Born in 1935 in Brooklyn to Belfast immigrants who arrived in New York the same day the stock market crashed in 1929, Hamill had artistic ambitions from a young age, attending the School of Visual Arts and, following a 4-year enlistment with the U.S. Navy, studying painting in Mexico City before becoming a writer. He joined the staff of the New York Post in the summer of 1960 as a night reporter and subsequently spent time at most of the major New York City daily tabloids, including the Village Voice, the Daily News, the Herald Tribune, and Newsday. In the 1990s, he served as the editor of the Post and as editor-in-chief of the Daily News. His feature articles and essays have appeared in publications such as the New Yorker, Esquire, New York, Playboy,Rolling Stone, and Vanity Fair. He also won a Grammy Award for his liner notes on Bob Dylan’s 1975 album Blood on the Tracks.
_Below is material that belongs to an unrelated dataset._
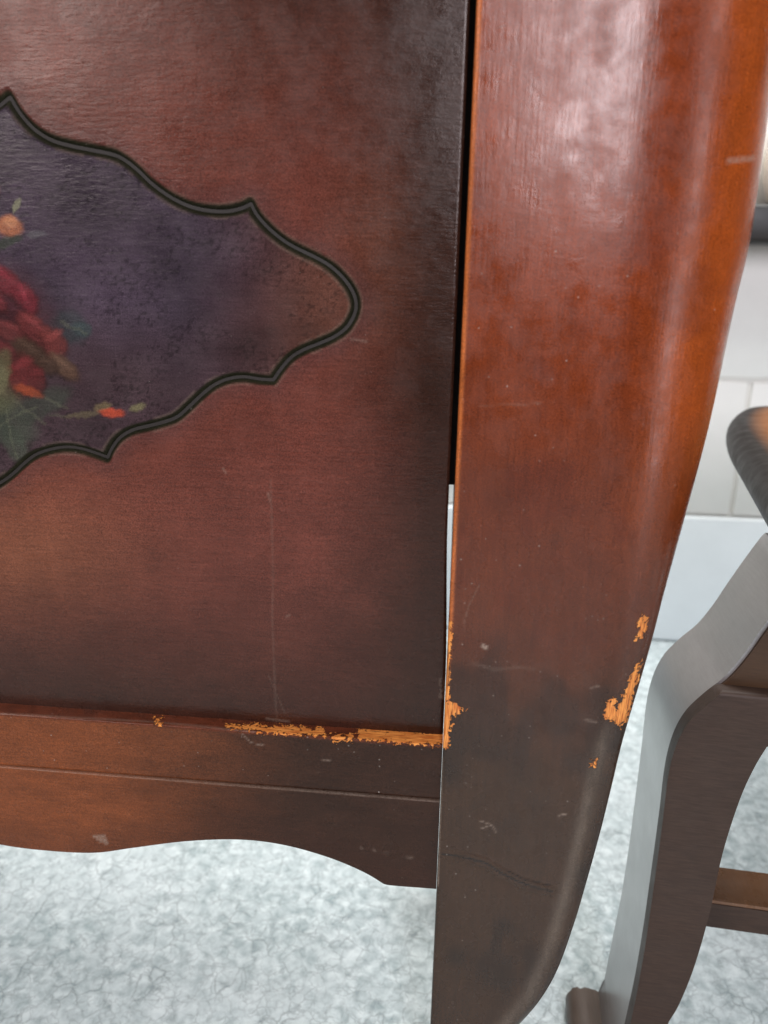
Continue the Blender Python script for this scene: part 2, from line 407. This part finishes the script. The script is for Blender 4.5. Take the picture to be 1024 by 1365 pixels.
for cx, cy, rx, ry, an, rgb in [(-60, 450, 40, 26, -20, (104, 40, 50)), (-40, 392, 42, 22, 10, (140, 52, 64)), (4, 372, 27, 15, 35, (150, 48, 66)), (34, 398, 20, 14, 62, (152, 52, 70)), (16, 413, 21, 12, 35, (70, 36, 50)),
        (-4, 402, 15, 7, 30, (136, 56, 68)), (10, 440, 27, 12, 18, (134, 62, 66)), (44, 434, 26, 12, 36, (146, 64, 68)), (68, 457, 16, 22, -28, (146, 68, 68)), (44, 452, 16, 8, 40, (108, 50, 54)),
        (40, 470, 27, 15, 35, (80, 68, 56)), (84, 487, 24, 10, 40, (116, 96, 78)), (64, 486, 14, 9, 30, (74, 62, 52)), (28, 497, 20, 25, -22, (126, 46, 52)), (48, 504, 12, 16, -10, (106, 40, 46)), (4, 468, 18, 12, 20, (112, 46, 52))]:
    dk = tuple(int(c*.48) for c in rgb)
    dab(cx+2, cy+4, rx*1.12, ry*1.16, an, dk, 1, op=.8); dab(cx, cy, rx, ry, an, rgb, 1)
    lt = tuple(min(255, int(c*1.28+6)) for c in rgb); dab(cx-ry*.25*math.sin(rad(an)), cy-ry*.55, rx*.7, ry*.26, an, lt, 1, hard=.9, op=.55)
for a in [(38, 521, 20, 6, 18, (206, 96, 58), 1), (4, 490, 11, 24, 10, (108, 106, 76), 2), (0, 506, 11, 20, 0, (124, 120, 90), 2)]: dab(*a)
for pts in ([(-30, 590), (10, 562), (48, 540)], [(8, 548), (18, 592), (24, 612)], [(80, 428), (112, 446)], [(62, 530), (92, 544)], [(70, 555), (128, 551)], [(20, 535), (60, 565)]):   # leaf veins and stems
    m = (sstep(2.6, .8, seg_dist(wx, wy, pts))*.25)[..., None]; ground = ground*(1-m)+lin(120, 122, 98)*.7*m
for a in [(12, 302, 17, 14, 0, (184, 116, 82), 3), (14, 296, 11, 6, -15, (206, 142, 104), 3), (10, 322, 20, 6, -20, (70, 74, 66), 3), (22, 274, 4, 11, 30, (134, 132, 108), 3), (48, 313, 14, 5, -5, (104, 100, 104), 2),
          (112, 553, 26, 4, -4, (104, 92, 74), 2), (136, 543, 11, 7, -15, (122, 106, 78), 3), (148, 552, 17, 6, 5, (202, 84, 58), 3), (182, 544, 11, 6, -20, (124, 116, 86), 2), (-30, 250, 26, 18, 20, (170, 110, 90), 3)]: dab(*a, op=.95)
med_m = sstep(-.0006, .0006, sd)[..., None]
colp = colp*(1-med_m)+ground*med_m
# burnished halo outside the groove, black-green groove
halo = (sstep(.016, .003, -sd)*(sd < 0)*.35)[..., None]; colp = colp*(1-halo)+np.array([.055, .030, .032])*halo
gm = sstep(GW*1.12, GW*.72, g+.0008*(n2-.5))[..., None]; colp = colp*(1-gm)+(np.array([.020, .020, .010])*(.5+.7*n2[..., None])*(1-.75*sstep(GW*.55, GW*.15, g))[..., None])*gm
gl = (sstep(.0011, .0002, np.abs(g-GW*1.06))*.30*sstep(.42, .6, fbm(X*90, Z*90)+.05))[..., None]; colp = colp*(1-gl)+np.array([.17, .125, .095])*gl
wear = np.zeros_like(X)
def scratch(arr, gx_, gy_, pts, w, s):
    d = seg_dist(gx_, gy_, pts); arr[:] = np.maximum(arr, s*sstep(w, w*.25, d))
scratch(wear, PX, PY, [(361, 640), (364, 760), (363, 830), (366, 905), (369, 962)], 2.2, .09)
scratch(wear, PX, PY, [(358, 900), (380, 952)], 1.2, .10)
for a, b in [((468, 452), (489, 455)), ((297, 624), (301, 630)), ((357, 657), (360, 668)), ((382, 822), (386, 820)), ((355, 958), (385, 962))]:
    scratch(wear, PX, PY, [a, b], 2.4, .22)
edgew = sstep(.0022, .0004, Z-ZLED)*.0
chip = np.full_like(X, -40.0)
nick = sdf(PX, PY, [(586, 905), (594, 903), (594, 935), (586, 930)])+2*0
wear = np.maximum(wear, sstep(-2, 1, nick)*.25*(fbm(PX/5, PY/5) > .5))
V = np.stack([X, Y, Z], -1).reshape(-1, 3); NR, NC = X.shape
FF = grid_faces(NR, NC)
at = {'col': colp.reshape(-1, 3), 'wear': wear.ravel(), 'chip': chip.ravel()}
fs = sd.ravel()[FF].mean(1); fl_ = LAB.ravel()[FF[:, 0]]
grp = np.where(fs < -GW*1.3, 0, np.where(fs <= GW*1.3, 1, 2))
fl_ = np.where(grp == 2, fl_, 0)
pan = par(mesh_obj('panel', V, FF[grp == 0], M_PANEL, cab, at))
par(mesh_obj('carved_groove', V, FF[grp == 1], M_GROOVE, cab, at))
md = par(mesh_obj('medallion', V, FF[(grp == 2) & (fl_ == 0)], M_PANEL, cab, at)); md['label'] = 'plum grey painted medallion with roses inside the carved groove'
fy = PY.ravel()[FF[:, 0]]
fl_ = np.where((fl_ == 3) & (fy > 420), 4, fl_)
for lab, nm, tx in ((1, 'painted_rose', 'red painted rose'), (2, 'painted_leaves', 'grey green painted leaves'), (3, 'painted_bud', 'peach painted flower bud above the rose'), (4, 'painted_bud', 'small orange painted bud under the rose')):
    o = mesh_obj(nm, V, FF[fl_ == lab], M_PANEL, md, at); o['label'] = tx
# panel thickness behind the face
e0 = np.array([[panel_right(z)-.0003, z] for z in np.linspace(ZLED-.012, ZTOP, 60)])
xl_ = 2*XC-XL+.001
V2 = np.array([[(xl_, YP+.0026, z), (x, YP+.0026, z), (x, YP+.0126, z), (xl_, YP+.0126, z), (xl_, YP+.0026, z)] for x, z in e0])
par(mesh_obj('panel_back', V2.reshape(-1, 3), grid_faces(len(V2), 5), M_DARK, cab, smooth=False))

# ---- case behind the upper panel: its floor stops at the top of the lit slit
par(bm_obj('case', box_bm(2*XC-XL-.03, XL+.06, .085, .27, ZGAP+.028, ZTOP), M_DARK, cab, smooth=False))
par(bm_obj('corner_batten', box_bm(XL-.020, XL+.02, YP+.0135, .086, ZGAP+.001, ZTOP-.002), M_DARK, cab, smooth=False))

# ---- bottom rail (moulded ledge on top) and scalloped apron
cx_ = np.concatenate([np.linspace(2*XC-XL, XV, 60)[:-1], np.linspace(XV, XL-.0002, 420)])
def strip(name, prof_fn, mat, colfn, chipfn=None, wearfn=None):
    P = np.array([prof_fn(x) for x in cx_])                     # (n, k, 2) y,z
    n, k, _ = P.shape
    V = np.stack([np.repeat(cx_[:, None], k, 1), P[..., 0], P[..., 1]], -1)
    px, py = proj(V)
    c = colfn(V, px, py); ch = chipfn(V, px, py) if chipfn else np.full(px.shape, -40.)
    w = wearfn(V, px, py) if wearfn else np.zeros(px.shape)
    F = grid_faces(n, k)[:, ::-1]
    o = mesh_obj(name, V.reshape(-1, 3), F, mat, cab, {'col': c.reshape(-1, 3), 'chip': ch.ravel(), 'wear': w.ravel()}, sharp=50)
    return par(o)
def rail_prof(x):
    r = .0013; pts = [(YP+.006, ZLED+.0005)]
    for t in np.linspace(0, 1, 12): pts.append((YP+.004+(YR+r-YP-.004)*t, ZLED+.0005*(1-t)))
    for a in np.linspace(90, 0, 6)[1:]: pts.append((YR+r-r*math.cos(rad(a)), ZLED-r+r*math.sin(rad(a))))
    for t in np.linspace(0, 1, 30)[1:]: pts.append((YR, ZLED-r-t*(ZLED-ZBEAD-r-.0006)))
    pts.append((YR+.001, ZBEAD-.0003)); pts.append((YR+.016, ZBEAD-.0003))
    return pts
def burst_rail(V, px, py):
    x = V[..., 0]; xm = (XL-XC)-np.abs(x-XC)
    n = fbm(x*16, V[..., 2]*60+2); k = sstep(.235, .070, xm+.04*(n-.5))[..., None]
    base = np.array([.185, .052, .016])*(1-k)+np.array([.033, .0140, .0080])*k
    return base*(.8+.4*fbm(x*50, V[..., 2]*120, 1))[..., None]
def rail_col(V, px, py):
    c = burst_rail(V, px, py)
    top = sstep(ZLED-.0022, ZLED-.0006, V[..., 2])[..., None]
    return c*(1-top)+np.array([.115, .030, .014])*top*(.6+.8*fbm(px[..., None]/15, py[..., None]/6))
RC = [[(205, 956), (216, 957), (214, 966), (207, 965)], [(300, 966), (340, 966), (380, 968), (432, 971), (433, 981), (405, 980), (370, 978), (340, 974), (302, 971)],
      [(443, 979), (472, 979), (470, 988), (446, 988)], [(476, 971), (520, 973), (600, 978), (600, 993), (555, 992), (520, 988), (480, 985)]]
def rail_chip(V, px, py): return np.maximum.reduce([sdf(px, py, p) for p in RC])*.9+.8
def rail_wear(V, px, py):
    w = np.zeros(px.shape)
    scratch(w, px, py, [(0, 951), (200, 962), (300, 971), (340, 976)], 2.0, .25)
    scratch(w, px, py, [(322, 978), (335, 990), (352, 994)], 1.2, .4); scratch(w, px, py, [(428, 1012), (442, 1015)], 1.2, .35)
    return w
strip('bottom_rail', rail_prof, M_RAIL, rail_col, rail_chip, rail_wear)
ap_px = [(-130, 1100), (-60, 1112), (0, 1127), (60, 1135), (125, 1138), (180, 1131), (250, 1122.5), (320, 1120.5), (380, 1128), (440, 1145), (485, 1164), (512, 1180), (525, 1182), (578, 1186)]
apc = smooth_curve(ap_px, {11}, 10); apw = np.array([onY(p[0], p[1], YA)[[0, 2]] for p in apc])
def ap_bot(x):
    xx = XC+abs(x-XC); return float(np.interp(xx, apw[:, 0], apw[:, 1]))
def ap_prof(x):
    zb_ = ap_bot(x); r = .0012; pts = [(YA+.018, ZBEAD), (YA+.0018, ZBEAD)]
    for a in np.linspace(90, 0, 5)[1:]: pts.append((YA+r-r*math.cos(rad(a)), ZBEAD-r+r*math.sin(rad(a))))
    for t in np.linspace(0, 1, 30)[1:]: pts.append((YA, ZBEAD-r-t*(ZBEAD-2*r-zb_)))
    for a in np.linspace(0, 90, 5)[1:]: pts.append((YA+r-r*math.cos(rad(a)), zb_+r-r*math.sin(rad(a))))
    pts.append((YA+.017, zb_)); pts.append((YA+.018, zb_+.001)); return pts
def ap_col(V, px, py):
    c = burst_rail(V, px, py); k = sstep(.030, .004, V[..., 2]-ap_bot(0)*0-np.vectorize(ap_bot)(V[..., 0]))[..., None]*.35
    return c*(1-k)+np.array([.04, .014, .008])*k
def ap_wear_glint(V, px, py):
    w = np.zeros(px.shape)
    lo = ZBEAD-V[..., 2]; w = np.maximum(w, sstep(.0013, .0004, lo)*.28)  # light caught by the top bevel, painted as a pale line
    tri = sdf(px, py, [(121, 1113), (140, 1112), (145, 1126), (134, 1123)]); w = np.maximum(w, sstep(-1, 1, tri)*.5)
    scratch(w, px, py, [(480, 1130), (560, 1146)], .9, .2)
    return w
strip('apron', ap_prof, M_RAIL, ap_col, None, ap_wear_glint)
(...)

In 1994, Hamill published A Drinking Life, a memoir about his childhood and early years reporting, focusing on his embrace of drinking and eventual decision to abstain, which brought him national acclaim. Among his other books include, Forever, a novel about the history of New York; Snow in August, which follows the unlikely friendship between an 11-year-old Irish Catholic boy and an elderly Jewish rabbi in 1940s Brooklyn; and Why Sinatra Matters, which has recently been reissued with a new introduction by Hamill in honor of Sinatra’s 100th birthday.
He lives in Manhattan with his wife, Japanese journalist Fukiko Aoki, and has two daughters.